Hickman called the bill a “burden” on those it targets, and therefore on all Mississippians.

“I did not come to the Mississippi Legislature to be a spectator or to do harm dressed up as policy,” Hickman wrote. “I came to solve problems, to make our communities safer, and to ensure that the laws we pass actually serve the people of this state. That is why I write today with deep disappointment following the recent passage of Senate Bill 2322, which is now pending the governor’s signature to become law.”

“Taken as a whole, this bill does not address a pressing public safety need. It does not fix a broken system. Provisions that invalidate certain out-of-state driver’s licenses may sound strong on paper, but they do little to improve safety on our roads,” he said.

Hickman was referring to a provision in the bill that would require out-of-state driver’s license holders to also carry documentation proving they’re U.S. citizens, and force authorities to report anyone who can’t prove their legal status to Immigration and Customs Enforcement (ICE) for detainment.

While that provision on its own is a naked civil rights violation (and likely to form the basis of a future court challenge, if the bill is signed into law), Hickman was even more unsettled by the implications for the other targets of the bill: trans people.

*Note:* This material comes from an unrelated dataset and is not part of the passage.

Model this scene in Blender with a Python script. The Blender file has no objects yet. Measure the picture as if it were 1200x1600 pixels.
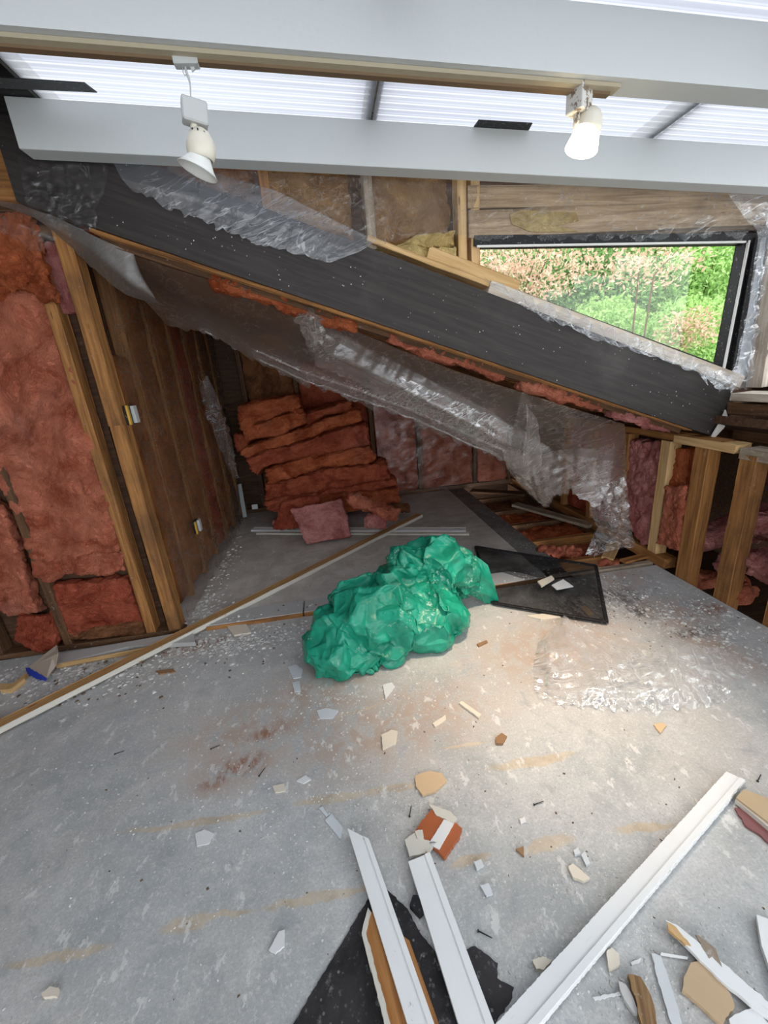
import bpy, bmesh, math, random
import numpy as np
from mathutils import Vector, Matrix
S = bpy.context.scene
COL = S.collection
random.seed(7)

# ------------------------------------------------------------ camera (calibrated from the photo's vanishing points)
FPX = 640.0; EYE = 1.55
dn = Vector((166, 1905, FPX)).normalized()
dp = Vector((-92, -207, FPX)); dp = (dp - dn*dp.dot(dn)).normalized()
xr = dn.cross(dp)
RM = Matrix((xr, dp, -dn))                       # room = RM @ (x right, y down, z forward)
C0 = Vector((0, 0, EYE))
cam = bpy.data.objects.new('camera', bpy.data.cameras.new('camera')); COL.objects.link(cam)
cam.data.sensor_fit = 'VERTICAL'; cam.data.sensor_height = 32; cam.data.sensor_width = 24
cam.data.lens = 32*FPX/1600; cam.data.clip_start = 0.02
cam.matrix_world = Matrix.Translation(C0) @ (RM @ Matrix(((1,0,0),(0,-1,0),(0,0,-1)))).to_4x4()
S.camera = cam
S.view_settings.view_transform = 'Standard'; S.view_settings.look = 'None'
S.view_settings.exposure = 0.62; S.view_settings.gamma = 1; S.view_settings.use_curve_mapping = False

# ------------------------------------------------------------ sky and daylight
W = bpy.data.worlds.new('overcast_sky'); S.world = W; W.use_nodes = True
nt = W.node_tree; nt.nodes.clear()
wo = nt.nodes.new('ShaderNodeOutputWorld'); bg = nt.nodes.new('ShaderNodeBackground')
bg.inputs[0].default_value = (0.95, 0.975, 1.0, 1); bg.inputs[1].default_value = 2.3
nt.links.new(bg.outputs[0], wo.inputs[0])
sun = bpy.data.objects.new('soft_sun', bpy.data.lights.new('soft_sun', 'SUN')); COL.objects.link(sun)
sun.data.energy = 1.3; sun.data.angle = math.radians(50); sun.data.color = (1, .97, .92)
sun.rotation_euler = Vector((-0.45, 0.25, -0.85)).to_track_quat('-Z', 'Y').to_euler()

def ray(px, py): return RM @ Vector((px-600, py-800, FPX))
def FL(px, py, z=0.0):
    r = ray(px, py); return C0 + r*((z-EYE)/r.z)
def YY(px, py, Y):
    r = ray(px, py); return C0 + r*(Y/r.y)
def XX(px, py, X):
    r = ray(px, py); return C0 + r*(X/r.x)

# ------------------------------------------------------------ numpy noise
def _h(i, j, k, s):
    n = (i*374761393 + j*668265263 + k*2147483647 + s*974711) & 0xffffffff
    n = ((n ^ (n >> 13))*1274126177) & 0xffffffff
    n = ((n ^ (n >> 16))*2246822519) & 0xffffffff
    return ((n ^ (n >> 15)) & 0xffff)/65535.0*2-1
def vnoise(P, s=0):
    I = np.floor(P).astype(np.int64); f = P-I; f = f*f*(3-2*f); r = 0
    for a in (0,1):
        for b in (0,1):
            for c in (0,1):
                w = (f[:,0] if a else 1-f[:,0])*(f[:,1] if b else 1-f[:,1])*(f[:,2] if c else 1-f[:,2])
                r = r + w*_h(I[:,0]+a, I[:,1]+b, I[:,2]+c, s)
    return r
def fbm(P, sc, octv=3, s=0):
    P = np.asarray(P, float); sc = np.asarray(sc, float)*np.ones(3); r = 0; a = 1; t = 0
    for o in range(octv):
        r = r + a*vnoise(P*sc*2**o + 17.3*o, s+o); t += a; a *= .55
    return r/t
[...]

“The most troubling aspect of this legislation is the ‘sex at birth’ provision,” Hickman wrote. “It is a rigid mandate that ignores reality, ignores evidence, and ignores the human impact of what it requires the state to do.”

“It does not make a single Mississippian safer,” he said.

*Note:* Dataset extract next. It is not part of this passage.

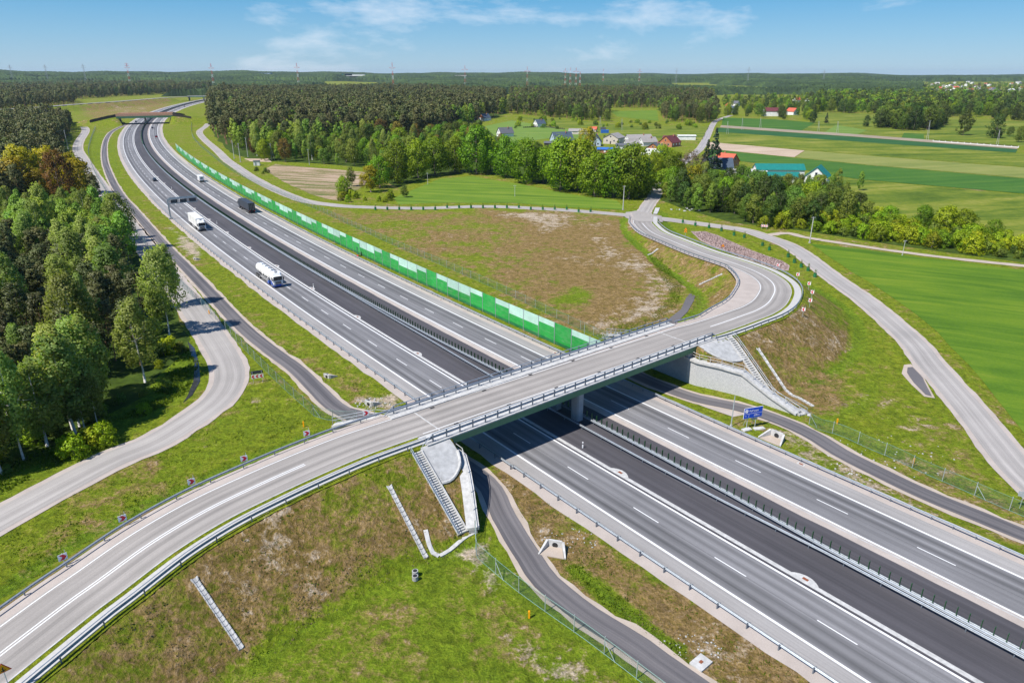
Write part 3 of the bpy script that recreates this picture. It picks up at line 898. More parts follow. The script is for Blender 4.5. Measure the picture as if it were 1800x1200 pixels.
# standing water in the ditches
pf('ditch_water', [(330, 600), (342, 612), (350, 640), (352, 670), (338, 695), (322, 708), (330, 695), (340, 670), (342, 640), (334, 618)], M['water'], .06, 2.0)
pf('ditch_path', [(1160, 580), (1190, 566), (1208, 549), (1219, 530), (1222, 519), (1213, 516), (1206, 524), (1197, 544), (1174, 562), (1148, 576)], M['service'], .08, 2.0)
pf('puddle_hollow', [(1588, 641), (1602, 640), (1625, 662), (1643, 700), (1625, 697), (1600, 675), (1585, 656)], M['sand'], .05, 1.5, .3)
pf('puddle', [(1595, 646), (1604, 645), (1622, 664), (1638, 697), (1627, 694), (1605, 672), (1594, 655)], M['service'], .075, 1.5, .1)
# ------------------------------------------------------------------ motorway
M['seam'] = plain('bitumen_seam', (.03, .03, .032), .7, .2, 2)
def mline(d, z, s0, s1, n=None):
    n = n or max(2, int(abs(s1 - s0) / 4))
    return [mw(s0 + (s1 - s0) * i / n, d, z) for i in range(n + 1)]
S0, S1 = 45.0, -2300.0
def mrib(name, d0, d1, z, mat, parent=None, s0=S0, s1=S1, kind=None, jag=0.0, seed=0):
    C = [mw(s, 0, 0) for s in list(np.arange(s0, max(s1, -400), -3.0)) + list(np.arange(-400, s1, -12.0))] if s1 < -400 else [mw(s, 0, 0) for s in np.arange(s0, s1 - .01, -3.0)]
    return ribbon(C, d0, d1, z, mat, name, parent, 1, jag, seed, kind)
# travelling towards -s, "right of travel" is +d
MWV = mrib('motorway_verge', -3.9, 30.6, .016, M['verge'], kind='structure', jag=.35, seed=3)
MWL = mrib('left_carriageway', -.15, 7.0, .030, M['lane'], kind='structure')
mrib('hard_shoulder', -2.35, -.15, .030, M['shoulder'], MWL)
MWR = mrib('right_carriageway', 19.6, 26.45, .030, M['lane_r'], kind='structure')
mrib('hard_shoulder', 26.45, 28.7, .030, M['shoulder'], MWR)
MED = mrib('median_strip', 7.0, 18.25, .026, M['median'], kind='structure')
mrib('gravel_edge', 18.25, 19.25, .034, M['verge'], MED, jag=.12, seed=8)
for d_ in (10.47, 12.2, 15.9):
    mrib('paving_seam', d_ - .02, d_ + .02, .030, M['seam'], MED, s1=-330)
mrib('paving_seam', 3.38, 3.42, .034, M['seam'], MWL, s1=-330)
mrib('paving_seam', 22.78, 22.82, .034, M['seam'], MWR, s1=-330)
GUT = mrib('gutter', 7.36, 7.95, .036, M['concrete_lt'], MED)
mrib('gutter', 19.22, 19.42, .036, M['concrete'], MED)
for o, d0, d1 in ((MWL, -.14, .16), (MWL, 6.72, 7.00), (MWR, 19.62, 19.92), (MWR, 26.16, 26.44)):
    mrib('edge_line', d0, d1, .040, M['paint'], o)
def dashes(par, d, ph):
    mesh = None
    far = MB()
    k = 0
    for i in range(-8, 170):
        s = ph - 12 * i
        if s > 40: continue
        if s > -420:
            mb = MB()
            a, b = mw(s, d, .040), mw(s + 4, d, .040)
            n = (mw(s, d + 1) - mw(s, d)) * .075
            mb.add([a - n, b - n, b + n, a + n], [(0, 1, 2, 3)])
            mb.build('lane_dash', M['paint'], par)
        else:
            a, b = mw(s, d, .040), mw(s + 4, d, .040)
            n = (mw(s, d + 1) - mw(s, d)) * .09
            far.add([a - n, b - n, b + n, a + n], [(0, 1, 2, 3)])
    o = far.build('lane_dashes_far', M['paint'], par)
    o['kind'] = 'stuff'
dashes(MWL, 3.5, -38.1)
dashes(MWR, 22.9, 11.2)
# drain inlets along the median gutter
inl = [-20.6, 6.1] + [-47.3 - 26.7 * i for i in range(14)]
for s in inl:
    P = []
    for k in range(13):
        f = k / 12
        P.append(mw(s - 1.6 + 3.2 * f, 7.9 + .75 * math.sin(math.pi * f) ** .8, 0))
    P += [mw(s + 1.6, 7.4), mw(s - 1.6, 7.4)]
    mb = MB(); mb.prism([(p.x, p.y) for p in P][::-1], .02, .046)
    i_ = mb.build('drain_inlet', M['concrete_lt'], MED)
    g = MB(); q = mw(s, 8.05, .055)
    g.box(q, (.62, .36, .02), math.atan2(mw_dir(s).y, mw_dir(s).x))
    g.build('grate', M['rust'], i_)
for s in (-6.5, -58, -100):
    q = mw(s, 29.1, .045)
    g = MB(); g.box(q, (1.1, .5, .03), TH); o = g.build('drain_inlet', M['concrete_lt'], MWR)
    g = MB(); g.box(q + Vector((0, 0, .02)), (.6, .3, .02), TH); g.build('grate', M['rust'], o)

# ------------------------------------------------------------------ side roads
def road(name, C, w, mat, gv=.9, gm='verge', jag=.25, seed=1):
    r = ribbon(C, -w / 2, w / 2, .03, mat, name, None, 2, .05, seed, 'structure')
    g = ribbon(C, -w / 2 - gv, w / 2 + gv, .010, M[gm], 'gravel_verge', r, 1, jag, seed + 20)
    return r
road('local_road', L_LOCAL, 5.0, M['local'], .75, 'verge', .3, 1)
road('service_road', L_SERV_N, 2.9, M['service'], .55, 'sand', .35, 2)
road('service_road', L_SERV_S, 2.9, M['service'], .40, 'sand', .4, 3)
road('service_road', R_SERV, 2.9, M['service'], .45, 'sand', .4, 4)
road('local_road', R_LOCAL, 4.7, M['local'], .75, 'verge', .25, 5)
road('local_road', T_LOCAL, 4.2, M['local'], .6, 'verge', .3, 6)
road('village_road', V_ROAD, 4.6, M['local'], .5, 'verge', .3, 7)
ribbon(TRACK, -1.3, 1.3, .03, M['sand'], 'farm_track', None, 1, .4, 9, 'structure')
pf('gravel_layby', [(1172, 685), (1200, 694), (1245, 708), (1290, 722), (1312, 728), (1290, 733), (1240, 716), (1190, 697)], M['verge'], .055, 2, .2)
# concrete slabs crossing the left service road
for s in (-205, -262, -300, -395, -470):
    pass

# ------------------------------------------------------------------ overpass road with both ramps
RW = 3.3
n_ = len(RAMP)
def bend_extra(i):
    """paved apron on the inside of the tight bend"""
    p = RAMP[i]
    q = Vector(at(1330, 512, 6)) 
    d = math.hypot(p.x - q.x, p.y - q.y)
    return 3.6 * max(0, 1 - (d / 26) ** 2)
RR = ribbon(RAMP, -RW, RW, 0, M['ramp'], 'overpass_road', None, 3, 0, 11, 'structure', th=.1)
ribbon(RAMP, lambda i: -RW - 1.6 - bend_extra(i), -RW, -.02, M['verge'], 'gravel_verge', RR, 1, 0, 12)
def part_rng(a, b): return RAMP[max(0, a):min(n_, b)]
iL, iR = IB0 - 2, IB1 + 5           # deck ends
for C in (RAMP[:iL], RAMP[iR:n_ - 8]):
    ribbon(C, RW + .12, RW + .7, .02, M['ground'], 'grass_strip', RR, 1, .08, 14)
    s_ = ribbon(C, RW + .7, RW + 2.1, .07, M['paving'], 'footpath', RR, 1, 0, 15, th=.15)
    ribbon(C, RW + 2.1, RW + 2.75, -.03, M['ground'], 'grass_edge', RR, 1, .15, 16)
    ribbon(C, RW, RW + .14, .06, M['concrete_lt'], 'kerb', RR, 1, 0, 17, th=.1)
ribbon(RAMP[:n_ - 14], -RW + .22, -RW + .36, .012, M['paint'], 'edge_line', RR)
ribbon(RAMP[iL:iR], RW - .36, RW - .22, .012, M['paint'], 'edge_line', RR)
i2 = near_i(at(556, 808, 6.4))
for o in (-.16, .16):
    ribbon(RAMP[:i2], o - .07, o + .07, .012, M['paint'], 'centre_line', RR)
i3, i4 = near_i(at(1260, 578, 6.4)), near_i(at(1126, 392, .6))
ribbon(RAMP[i3:i4], -.1, .1, .012, M['paint'], 'centre_line', RR)
# flare at the junction
pf('junction_apron', [(1100, 373), (1118, 371), (1143, 377), (1163, 380), (1165, 391), (1146, 393), (1120, 392), (1110, 388), (1098, 381)], M['ramp'], .16, 2)
pf('footpath', [(1152, 366), (1160, 366), (1155, 377), (1148, 377)], M['concrete_lt'], .20, 2)

# ------------------------------------------------------------------ the bridge
ZD = 6.5
BR = thing('road_bridge', 'grey concrete road bridge with green side fascia crossing the motorway', 'bridge', mw(-38, 14, 0))
def sdv(s, d, z): return Vector((OX + s * TX - d * TY, OY + s * TY + d * TX, z))
def bpart(name, mb, mat, par=BR, smooth=False):
    o = mb.build(name, mat, None, smooth)
    o.parent = par
    o.matrix_parent_inverse = Matrix.Translation(-par.location) if par is BR else Matrix.Identity(4)
    return o
def sdbox(mb, s0, s1, d0, d1, z0, z1):
    return mb.prism([sdv(a, b, 0)[:2] for a, b in ((s0, d0), (s1, d0), (s1, d1), (s0, d1))], z0, z1)
# where the roadway lies on the deck
SA = float(np.mean([rsd(i)[0] for i in range(IB0, IB1)]))
E0, E1 = SA - 4.75, SA + 5.6        # far and near deck edges (s)
D0, D1 = -14.2, 45.5
mb = MB(); sdbox(mb, E0 + .35, E1 - .35, D0, D1, 5.75, ZD - .09); bpart('deck_slab', mb, M['concrete'])
for e0, e1, nm in ((SA + RW + .02, E1, 'kerb_walkway'), (E0, SA - RW - .02, 'kerb_walkway')):
    mb = MB(); sdbox(mb, e0, e1, D0, D1, ZD - .35, ZD + .13); bpart(nm, mb, M['concrete_lt'])
for e, w in ((E1, .12), (E0 - .12, .12)):
    mb = MB(); sdbox(mb, e - (.0 if w > 0 else .0), e + w, D0 + .3, D1 - .3, 5.55, ZD + .0); bpart('fascia', mb, M['fascia'])
    mb = MB(); sdbox(mb, e - .25, e + w + .06, D0, D1, ZD + .004, ZD + .17); bpart('coping', mb, M['concrete_lt'])
for g in (SA - 3.2, SA - .2, SA + 3.2):
    mb = MB(); sdbox(mb, g - .6, g + .6, -9.6, 38.3, 5.12, 5.75); bpart('girder', mb, M['girder'])
for d in (14.2,):
    for s in (SA + 3.3, SA - 1.6):
        mb = MB()
        P = [sdv(s + a, d + b, 0)[:2] for a, b in ((-.85, -.45), (-.55, -.62), (.55, -.62), (.85, -.45), (.85, .45), (.55, .62), (-.55, .62), (-.85, .45))]
        mb.prism(P, -.2, 5.12); bpart('pillar', mb, M['concrete_dk'])
for d0, d1 in ((-11.0, -9.85), (38.45, 39.7)):
    mb = MB(); sdbox(mb, E0 + .3, E1 - .3, d0, d1, -.3, 5.6); bpart('abutment', mb, M['concrete_dk'])
for i, d in ((IB0, -10.7), (IB1, 40.2)):
    mb = MB(); sdbox(mb, SA - RW, SA + RW, d - .1, d + .1, ZD + .006, ZD + .022); bpart('expansion_joint', mb, M['concrete_lt'])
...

“What it does instead is require the state to issue identification that may directly conflict with a person’s lived identity and, in some cases, with other legal documents someone might possess. That kind of inconsistency does not create clarity. It creates confusion and invites unnecessary conflict in everyday interactions,” he continued.

“More than that, it is degrading,” he said.

Whether at a traffic stop, at a workplace, in a place of business, or in any routine encounter that requires identification, “that moment of mismatch is not just inconvenient, but also can be harmful,” Hickman said.

“It forces individuals to explain themselves in ways that are deeply personal and often unwelcome, and it increases the risk of confrontation in situations that should be routine,” he added.

About a quarter of transgender people whose IDs don’t match their gender identity reported verbal harassment, assault, or denial of services, according to the 2022 U.S. Trans Survey.

“We cannot ignore the reality that this provision targets a vulnerable group of people who already face disproportionate levels of discrimination, misunderstanding and, in many cases, outright hostility,” Hickman added. “Rather than offering protection, this law adds to that burden. Rather than making their lives safer, it makes them more exposed. That is not the role of government, and it is not the purpose of good legislation.”

“We were sent here to protect Mississippians – all Mississippians,” Hickman said. “And when we pass laws that do not protect, but instead isolate and place people in harm’s way, we have to be honest about what we are doing. This is not about safety. It is not about efficiency. It is a policy choice that carries real consequences for real people.”

“I say plainly and without hesitation that we can do better than this.”

Of his Biblical exhortation for to colleagues to “do justice, love mercy and walk humbly,” Hickman added, “[It] is not just a personal calling, but also should be a standard for how we govern. Laws rooted in justice protect rather than target. Laws grounded in mercy recognize the dignity of every person. Laws shaped by humility reflect a careful use of power, not an overreach of it.

This law, said Hickman, “falls short of that standard.”